TASK STATEMENT -
Set down each line of the data below exactly as it stands, dropping the pictures.

SOURCE EXCERPT -
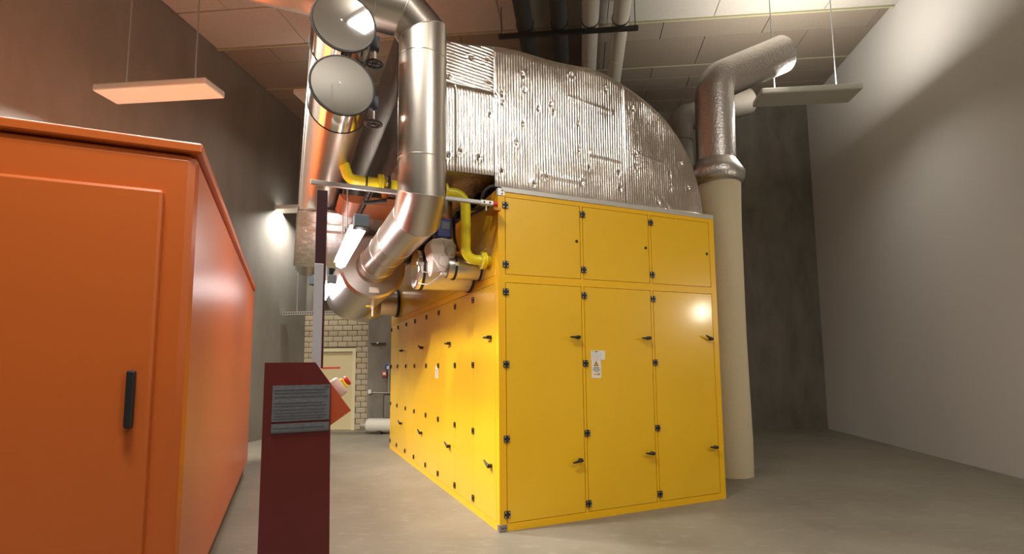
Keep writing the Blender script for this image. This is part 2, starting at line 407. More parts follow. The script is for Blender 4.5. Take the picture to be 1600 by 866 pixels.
# lamps hanging in the hall, a few of them added for brightness
for i, (x, y, z, L, W, P, UP) in enumerate(CEILING_LAMPS):
    nm = ['broad ceiling luminaire high behind the camera, right of it', 'pendant luminaire above the orange boiler, nearer one', 'pendant luminaire above the orange boiler, farther one', 'ceiling luminaire behind the camera, left of it', 'added pendant right of the yellow enclosure, brightening the ceiling', 'ceiling luminaire above the rear of the foil plenum', 'short ceiling luminaire straight above the camera', 'added low luminaire brightening the far brick wall', 'added unseen luminaire far behind the camera, brightening the ceiling'][i]
    t = thing('ceiling_lamp', (x, y, z), nm, 'lamp', rot=BROT, local=True)
    build('housing', MB().bbox(-L/2-.05, L/2+.05, -W/2-.05, W/2+.05, .02, .12, .02), WHITEP, t)
    build('suspension_rod', MB().cyl((-L/3, 0, .12), (-L/3, 0, CZ-z-.09), .01, 8), GREYR, t)
    build('suspension_rod', MB().cyl((L/3, 0, .12), (L/3, 0, CZ-z-.09), .01, 8), GREYR, t)
    ld = bpy.data.lights.new('luminaire_light', 'AREA'); ld.shape = 'RECTANGLE'; ld.size = L; ld.size_y = W; ld.energy = P; ld.color = LAMP_COL; ld.spread = radians(180 if i == 0 else 150)
    lo = bpy.data.objects.new('luminaire_light', ld); COL.objects.link(lo); lo.parent = t; lo.location = (0, 0, .01)
    ld = bpy.data.lights.new('added_uplight', 'AREA'); ld.shape = 'RECTANGLE'; ld.size = L; ld.size_y = W; ld.energy = UP; ld.color = LAMP_COL  # upward light added to every fixture to brighten the ceiling
    lo = bpy.data.objects.new('added_uplight', ld); COL.objects.link(lo); lo.parent = t; lo.location = (0, 0, .14); lo.rotation_euler = (pi, 0, 0)
# bulkhead lamp on the right wall: its mirror image shows in the third yellow door
def bulkhead(a, b, z):
    t = thing('wall_lamp', bpt(a, b, z), 'oblong bulkhead lamp glowing on the right wall', 'lamp', rot=BROT, local=True)
    build('lamp_base', MB().bbox(-.06, 0, -.22, .22, -.12, .12, .02), GREYR, t)
    build('lit_cover', MB().bbox(-.13, -.06, -.19, .19, -.09, .09, .03), LAMPON, t, smooth=True)
    ld = bpy.data.lights.new('bulkhead_light', 'AREA'); ld.shape = 'RECTANGLE'; ld.size = .30; ld.size_y = .14; ld.energy = 24; ld.color = (1, .9, .72)
    lo = bpy.data.objects.new('bulkhead_light', ld); COL.objects.link(lo); lo.parent = t; lo.location = (-.14, 0, 0); lo.rotation_euler = (0, radians(90), 0)
bulkhead(WR, 5.19, 2.63)

# ------------------------------------------------------------------ yellow machine enclosure
EX, EY, ET = 2.87, 6.10, 3.417
ZA, ZB, ZC, ZD = 3.338, 2.525, 2.445, 0.073
enc = thing('machine_enclosure', (0, 0, 0), 'tall yellow sheet-metal machine enclosure with many black-hinged doors', 'enclosure')
build('inner_body', MB().box(.03, EX-.03, .03, EY-.03, .01, ET-.02), GROOVE, enc)
fr = MB()
# right-hand (front) face rails and posts, flush at y=0
DXS = [(0.08, 0.958), (0.994, 1.872), (1.909, 2.787)]
for z0, z1 in ((0.0, ZD), (ZC, ZB), (ZA, ET-.03)): fr.box(0, EX, 0, .032, z0, z1)
for x0, x1 in ((0, .076), (.962, .990), (1.876, 1.905), (2.791, EX)): fr.box(x0, x1, 0.0005, .032, ZD, ZC).box(x0, x1, 0.0005, .032, ZB, ZA)
# left face (x=0)
YE = [0.09, 0.806, 1.526, 2.334, 3.056, 3.861, 4.566, 5.352, 6.04]
for z0, z1 in ((0.0, ZD), (ZC, ZB), (ZA, ET-.03)): fr.box(0, .032, .032, EY, z0, z1)
for y0, y1 in ((.0, .086), (6.045, EY)): fr.box(0.0005, .032, y0, y1, ZD, ZC).box(0.0005, .032, y0, y1, ZB, ZA)
fr.box(EX-.032, EX, .032, EY, 0, ET-.03).box(.032, EX-.032, EY-.032, EY, 0, ET-.03)
build('frame', fr, YELFR, enc)
build('roof_sheet', MB().box(.0, EX, .03, EY, ET-.03, ET), YELFR, enc)
tag(build('top_profile', MB().bbox(0.04, EX, -.008, .03, ET-.03, ET+.022, .004), ALU, enc), 'grey aluminium profile along the top edge')
tag(build('corner_bracket', MB().bbox(-.004, .076, -.006, .05, 3.345, ET+.004, .003).cyl((.045, -.006, 3.365), (.045, -.010, 3.365), .008, 10, 1).cyl((.045, -.006, 3.398), (.045, -.010, 3.398), .008, 10, 1), [PLATE, DARKM], enc), 'pale corner bracket with two screws')
tag(build('corner_bracket', MB().bbox(-.005, .078, -.007, .05, .0, .068, .003).cyl((.03, -.007, .035), (.03, -.010, .035), .008, 10, 1).cyl((.055, -.007, .035), (.055, -.010, .035), .008, 10, 1), [PLATED, DARKM], enc), 'worn grey foot bracket at the corner')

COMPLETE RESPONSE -
Keep writing the Blender script for this image. This is part 2, starting at line 407. More parts follow. The script is for Blender 4.5. Take the picture to be 1600 by 866 pixels.
# lamps hanging in the hall, a few of them added for brightness
for i, (x, y, z, L, W, P, UP) in enumerate(CEILING_LAMPS):
    nm = ['broad ceiling luminaire high behind the camera, right of it', 'pendant luminaire above the orange boiler, nearer one', 'pendant luminaire above the orange boiler, farther one', 'ceiling luminaire behind the camera, left of it', 'added pendant right of the yellow enclosure, brightening the ceiling', 'ceiling luminaire above the rear of the foil plenum', 'short ceiling luminaire straight above the camera', 'added low luminaire brightening the far brick wall', 'added unseen luminaire far behind the camera, brightening the ceiling'][i]
    t = thing('ceiling_lamp', (x, y, z), nm, 'lamp', rot=BROT, local=True)
    build('housing', MB().bbox(-L/2-.05, L/2+.05, -W/2-.05, W/2+.05, .02, .12, .02), WHITEP, t)
    build('suspension_rod', MB().cyl((-L/3, 0, .12), (-L/3, 0, CZ-z-.09), .01, 8), GREYR, t)
    build('suspension_rod', MB().cyl((L/3, 0, .12), (L/3, 0, CZ-z-.09), .01, 8), GREYR, t)
    ld = bpy.data.lights.new('luminaire_light', 'AREA'); ld.shape = 'RECTANGLE'; ld.size = L; ld.size_y = W; ld.energy = P; ld.color = LAMP_COL; ld.spread = radians(180 if i == 0 else 150)
    lo = bpy.data.objects.new('luminaire_light', ld); COL.objects.link(lo); lo.parent = t; lo.location = (0, 0, .01)
    ld = bpy.data.lights.new('added_uplight', 'AREA'); ld.shape = 'RECTANGLE'; ld.size = L; ld.size_y = W; ld.energy = UP; ld.color = LAMP_COL  # upward light added to every fixture to brighten the ceiling
    lo = bpy.data.objects.new('added_uplight', ld); COL.objects.link(lo); lo.parent = t; lo.location = (0, 0, .14); lo.rotation_euler = (pi, 0, 0)
# bulkhead lamp on the right wall: its mirror image shows in the third yellow door
def bulkhead(a, b, z):
    t = thing('wall_lamp', bpt(a, b, z), 'oblong bulkhead lamp glowing on the right wall', 'lamp', rot=BROT, local=True)
    build('lamp_base', MB().bbox(-.06, 0, -.22, .22, -.12, .12, .02), GREYR, t)
    build('lit_cover', MB().bbox(-.13, -.06, -.19, .19, -.09, .09, .03), LAMPON, t, smooth=True)
    ld = bpy.data.lights.new('bulkhead_light', 'AREA'); ld.shape = 'RECTANGLE'; ld.size = .30; ld.size_y = .14; ld.energy = 24; ld.color = (1, .9, .72)
    lo = bpy.data.objects.new('bulkhead_light', ld); COL.objects.link(lo); lo.parent = t; lo.location = (-.14, 0, 0); lo.rotation_euler = (0, radians(90), 0)
bulkhead(WR, 5.19, 2.63)

# ------------------------------------------------------------------ yellow machine enclosure
EX, EY, ET = 2.87, 6.10, 3.417
ZA, ZB, ZC, ZD = 3.338, 2.525, 2.445, 0.073
enc = thing('machine_enclosure', (0, 0, 0), 'tall yellow sheet-metal machine enclosure with many black-hinged doors', 'enclosure')
build('inner_body', MB().box(.03, EX-.03, .03, EY-.03, .01, ET-.02), GROOVE, enc)
fr = MB()
# right-hand (front) face rails and posts, flush at y=0
DXS = [(0.08, 0.958), (0.994, 1.872), (1.909, 2.787)]
for z0, z1 in ((0.0, ZD), (ZC, ZB), (ZA, ET-.03)): fr.box(0, EX, 0, .032, z0, z1)
for x0, x1 in ((0, .076), (.962, .990), (1.876, 1.905), (2.791, EX)): fr.box(x0, x1, 0.0005, .032, ZD, ZC).box(x0, x1, 0.0005, .032, ZB, ZA)
# left face (x=0)
YE = [0.09, 0.806, 1.526, 2.334, 3.056, 3.861, 4.566, 5.352, 6.04]
for z0, z1 in ((0.0, ZD), (ZC, ZB), (ZA, ET-.03)): fr.box(0, .032, .032, EY, z0, z1)
for y0, y1 in ((.0, .086), (6.045, EY)): fr.box(0.0005, .032, y0, y1, ZD, ZC).box(0.0005, .032, y0, y1, ZB, ZA)
fr.box(EX-.032, EX, .032, EY, 0, ET-.03).box(.032, EX-.032, EY-.032, EY, 0, ET-.03)
build('frame', fr, YELFR, enc)
build('roof_sheet', MB().box(.0, EX, .03, EY, ET-.03, ET), YELFR, enc)
tag(build('top_profile', MB().bbox(0.04, EX, -.008, .03, ET-.03, ET+.022, .004), ALU, enc), 'grey aluminium profile along the top edge')
tag(build('corner_bracket', MB().bbox(-.004, .076, -.006, .05, 3.345, ET+.004, .003).cyl((.045, -.006, 3.365), (.045, -.010, 3.365), .008, 10, 1).cyl((.045, -.006, 3.398), (.045, -.010, 3.398), .008, 10, 1), [PLATE, DARKM], enc), 'pale corner bracket with two screws')
tag(build('corner_bracket', MB().bbox(-.005, .078, -.007, .05, .0, .068, .003).cyl((.03, -.007, .035), (.03, -.010, .035), .008, 10, 1).cyl((.055, -.007, .035), (.055, -.010, .035), .008, 10, 1), [PLATED, DARKM], enc), 'worn grey foot bracket at the corner')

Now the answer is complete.